November 17, 2018 - 12:06
IoT Framework for Efficient Irrigation Management in Rural India

The Amrita Center for International Program’s flagship initiative, Live-in-Labs®, has welcomed international students from over 20 countries around the world. A frequently chosen thematic area and a major focus of the Live-in-Labs® program is agriculture; namely, developing innovative, low-cost methods to address current challenges faced by farmers in rural India. While various student teams have identified a host of challenges in current agricultural practices, one of the most frequently observed is the scarcity of water for irrigation.

With a strong resolve to address the challenge, Matthew Falcone, a master’s student in the Department of Civil Engineering and Environmental Sciences, University at Buffalo, U.S.A., teamed up with 5th-semester B. Tech. students- Manoj Guleria from the Department of Electrical and Electronic Engineering, Rayappa Raja, and Aneena John, from the Department of Civil Engineering, School of Engineering, Amrita Vishwa Vidyapeetham, Coimbatore campus. The group traveled to Jharkhand, located in northeast India, to gain a better understanding of ground realities in the small agrarian village of Dewgain.

Located 25 kms from Ranchi, the capital of Jharkhand, Dewgain lies on a hilly terrain with lushly green forest land. Out of the 120 families in the village, about 90% of them are dependent on agriculture for a living. However, water scarcity during the summer months is seen as one of the major reasons for the decline in agricultural produce, causing farmers to spiral into debt and, sometimes, commit suicide. Although successive governments have announced subsidies and aid packages to mitigate the issue, a more enduring solution is required.
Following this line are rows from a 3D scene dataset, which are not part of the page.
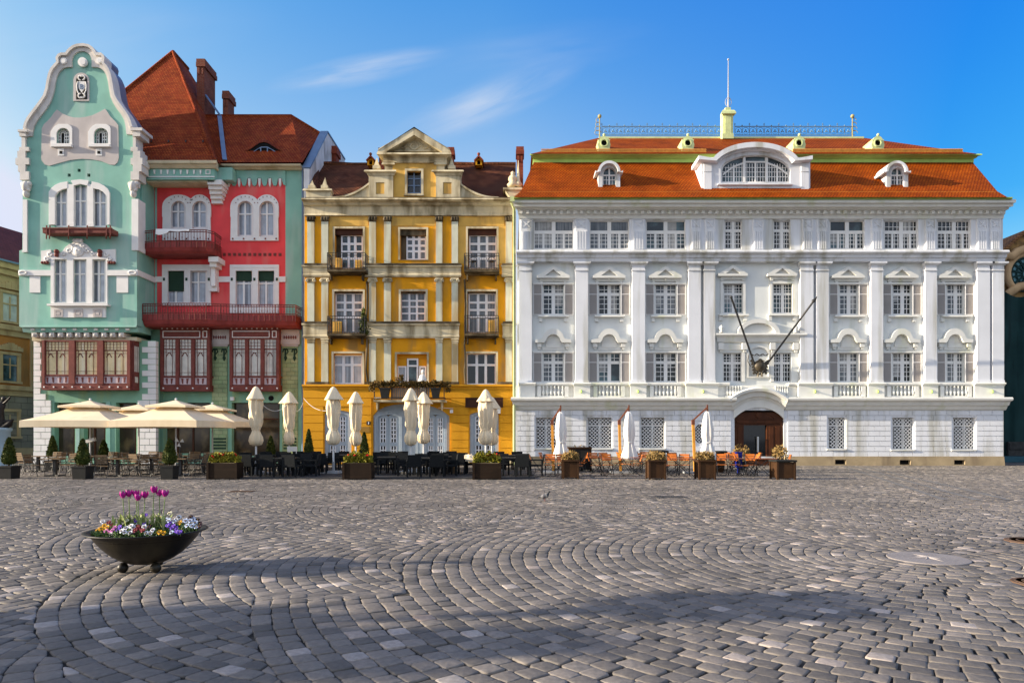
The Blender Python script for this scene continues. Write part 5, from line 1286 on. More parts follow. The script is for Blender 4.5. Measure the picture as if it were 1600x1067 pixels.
# main roof
r_ = MB(); a, b_ = P(478, 309, YD+.1), P(804, 309, YD+.1); c, d = P(806, 257, YD+4.6), P(486, 257, YD+4.6)
r_.add([a, b_, c, d], [(0, 1, 2, 3)]); r_.add([d, c, Vector((c.x, YD+10, a.z)), Vector((d.x, YD+10, a.z))], [(0, 1, 2, 3)]); r_.build('roof', m_oldtile, yh)
r_ = MB(); r_.tube([d+Vector((0, 0, .02))]+[d.lerp(c, k/10)+Vector((0, 0, random.uniform(-.04, .06))) for k in range(1, 10)]+[c], .14, 6)
r_.tube([d, P(494, 262, YD+4.0), P(490, 300, YD+.8)], .25, 6); r_.build('ridge_tiles', m_oldtile, yh)
m_rbrick = mat('red_chimney_brick', (.33, .075, .035), .85, .2, 2, tile=('brick', .26, .09, .012, (.15, .06, .04), (.26, .05, .03)))
chimney(592, 600, 231, 268, YD+3.4, .6, yh, m=m_rbrick); chimney(700, 708.5, 230, 268, YD+3.4, .6, yh, m=m_rbrick); chimney(807.5, 817.5, 229, 290, YD+3.0, .7, yh, m=m_rbrick)
chimney(514, 525, 228, 262, YD+6.5, .9, yh, m=m_rbrick)
for x in (579, 748):
    D = YD+3.4; v = MB(); v.prism([(x-5, 258), (x-5, 248), (x+5, 248), (x+5, 258)], D, 1.2, [arched(x-2.6, 249.5, x+2.6, 257.5, 2.6)]); vo = v.build('roof_vent', m_yelg, yh)
    v = MB(); v.prism([(x-7.5, 250), (x, 242), (x+7.5, 250), (x+6, 251), (x, 245), (x-6, 251)], D-.15, 1.5); v.ball(P(x, 241, D+.1), .1); v.build('vent_roof', m_rbrick, vo); MB().fbox(x-4, 249, x+4, 258, D+.3, .05).build('vent_opening', m_dark, vo)
s = MB(); D = YD-.35
s.prism([(788, 296), (815, 296), (812, 301), (806, 305), (800, 308.5), (797, 308.5), (793, 303)], D, .8); s.fbox(786, 293, 816, 296.5, D-.1, 1.0)
c = P(801, 293, D+.3); s.lathe([(.3, 0), (.36, .15), (.2, .3), (.28, .45), (.25, .6), (.1, .75), (.14, .85), (.04, .95)], c, 10); c = P(810, 293, D+.3)
s.lathe([(.25, 0), (.3, .12), (.12, .35), (.06, 1.0), (.02, 1.6)], c, 8); s.build('corner_urn', m_stonew, yh)
# ground storey
DOORS = [(507, 641, 549, 722), (583, 627, 702, 722), (734, 643, 779, 722)]
dl = [arched(507, 641, 549, 722, 6), [(583, 722), (583, 649), (590, 641), (601, 635.5), (615, 632), (628, 631), (640, 632), (646, 631), (660, 632), (676, 635), (692, 642), (702, 650), (702, 722)], arched(734, 643, 779, 722, 6)]
s = MB(); s.prism(rect(473.5, 601, 805.5, 724), YD-.1, .55, dl); courses(s, 473.5, 805.5, 622, 713, 7, YD-.16, .08, [(505, 639, 551, 730), (580, 628, 705, 730), (732, 641, 781, 730)], .8)
s.fbox(473.5, 609, 805.5, 621.6, YD-.158, .08); moulding(s, 473.5, 805.5, YD-.1, [(600.5, .22), (603, .24), (605, .12), (608.5, .08)], .2); s.build('ground_wall', m_yelg, yh)
for a, b_ in ((473.5, 506), (550, 582), (703, 733), (780, 805)): MB().fbox(a, 713, b_, 724, YD-.24, .3).build('stone_plinth', m_stonew, yh)
MB().fbox(583, 718, 702, 724, YD-.5, .6).build('door_step', m_stonew, yh)
def paned_door(x0, x1, y0, y1, D, curved=True):
    d = MB(); d.prism(arched(x0, y0, x1, y1, 3), D, .08, [arched(x0+4, y0+5, x1-4, y0+(y1-y0)*.58, 4), rect(x0+4, y0+(y1-y0)*.66, x1-4, y1-6)]); do = d.build('door', m_bluedoor, yh)
    g = MB(); g.fbox(x0+3, y0+3, x1-3, y1-5, D+.06, .03); g.build('door_glass', m_glassd, do)
    m = MB()
    for ya_, yb_, n in ((y0+5, y0+(y1-y0)*.58, 6), (y0+(y1-y0)*.66, y1-6, 3)):
        cx = (x0+x1)/2; m.fbox(cx-.9, ya_, cx+.9, yb_, D+.01, .05)
        for k in range(1, n): y = ya_+(yb_-ya_)*k/n; m.fbox(x0+4, y-.7, x1-4, y+.7, D+.014, .05)
        for x in (x0+3.4, x1-4.6): m.fbox(x, ya_, x+1.2, yb_, D-.006, .05)
    m.build('glazing_bars', m_bwht, do)
s = MB()
s.prism(dl[1], YD+.02, .25, [arched(590.5, 648, 623, 722, 5), arched(666, 648, 695, 722, 5), arched(633, 642, 657, 722, 10)])
s.prism([(597, 645), (603, 640), (618, 636.5), (629, 636.5), (629, 640), (622, 645)], YD-.02, .06, [[(601, 643.5), (605, 641), (618, 638), (627, 638), (627, 640), (621, 643.5)]])
for x in (586.5, 626.5, 660.5, 697): s.fbox(x-1.7, 651, x+1.7, 720, YD-.02, .06)
s.build('door_portal', m_bluedoor, yh)
for x0, x1 in ((590.5, 606.6), (606.9, 623), (666, 680.3), (680.6, 695)): paned_door(x0, x1, 648, 722, YD+.1)
s = MB(); s.prism(arched(633, 642, 657, 722, 10), YD+.12, .08, [rect(637, 658, 653, 680)]); s.fbox(636, 657, 654, 681, YD+.17, .02); s.fbox(637, 688, 653, 716, YD+.09, .05); s.build('door', m_bluedoor, yh)
for x0, x1 in ((507, 549), (734, 779)):
    s = MB(); s.prism(arched(x0, 641, x1, 722, 6), YD+.0, .2, [arched(x0+5.5, 646, x1-5.5, 722, 5)]); s.build('door_frame', m_bluedoor, yh); c = (x0+x1)/2
    paned_door(x0+5.5, c-.1, 646, 722, YD+.1); paned_door(c+.1, x1-5.5, 646, 722, YD+.1)
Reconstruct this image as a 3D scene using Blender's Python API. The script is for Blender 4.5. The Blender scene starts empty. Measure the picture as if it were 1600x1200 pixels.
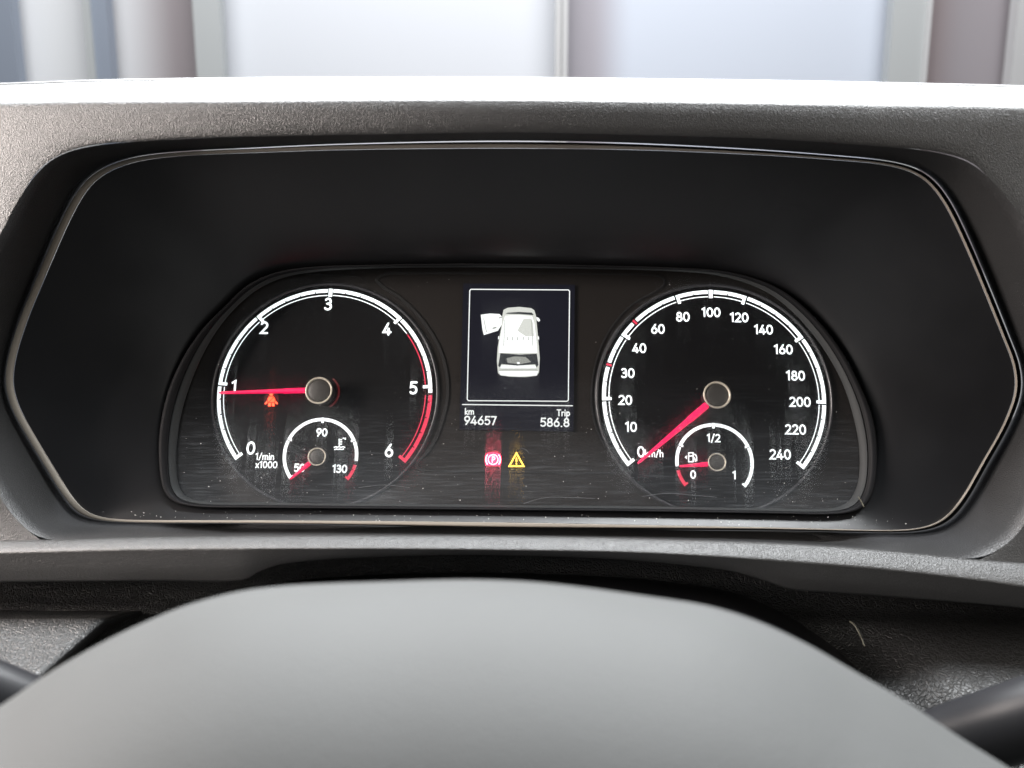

Guided by Dr. Rekha Manoj, Amrita Center for Wireless Networks and Applications (AmritaWNA), the team initially carried out pH tests to calculate the basic acidity of water and checked for the presence of fertilizers affecting the groundwater table. The team also measured the depths of different wells and observed there was no history of wells deepening. Prior to deploying a potential solution, the team strategized about effective measures to reduce the cost of farming and increase crop yield. After several brainstorming sessions, the team felt it was important to create awareness among villagers on new technologies in farming such as drip or diffuser methods to use water efficiently. After inputs from the villagers, students came up with a design of a generic Internet of Things (IoT) framework to improve agriculture yield by effectively scheduling irrigation and fertilization based on the crops’ current requirements, environmental conditions, and weather forecasts.

After consulting villagers, the team chose an experimental site with the aim of testing two independent variables: the type of irrigation (rainwater, channel, or drip) and the method of determining irrigation frequency. The team did a site survey of the village and surrounding agricultural areas, searching for distinct soil types by visual observation of soil color, texture, and land use, as well as by tactile feel of soil texture and moisture. The team then conducted sensor tests on several sites throughout Dewgain, with a focus on the area around the experimental plot.

“I really liked the amount of responsibility we had to conduct the project,” said Mathew Falcone. “I enjoyed working in the village and the intercultural exchange with the Amrita students and villagers was very valuable.”

Reflecting on his decision to participate in the Live-in-Labs® program, the civil engineering student, Rayappa Raja S. R. said, “Live-in-Labs® gave us an opportunity to understand the plight of people and experience their lifestyle, which we would not have thought about in our day-to-day lives. This journey inspired us and helped us recognize the social responsibility within each of us.”

Speaking about the idea behind the project, Dr. Manoj said, “Despite many existing automatic irrigation systems in the country, most fail to consider the soil parameters and, instead, work on discharge basis. Most of the networks are designed to work for a particular time during the day, which often leads to unnecessary watering of crops. With the introduction of an automated irrigation management system, soil parameters are checked. Furthermore, any number of soil sensors can be placed in a field to find moisture levels and collected data can be accessed through an internet connection, making it easy to analyze information from anywhere across the globe.”

The team’s work was published at the 2018 IEEE International Conference on Technological Innovation for Agriculture and Rural Development (TIAR 2018) in a paper titled, ‘Impact of Traditional Irrigation Systems on Agricultural Outcome: Improving Socio-economic Livelihoods with Modernized Methods’. The three Amrita students have decided to continue participating in Live-in-Labs® into their 7th semester, thereby turning their work into a final year project. The team is currently working towards deploying the proposed system in Dewgain.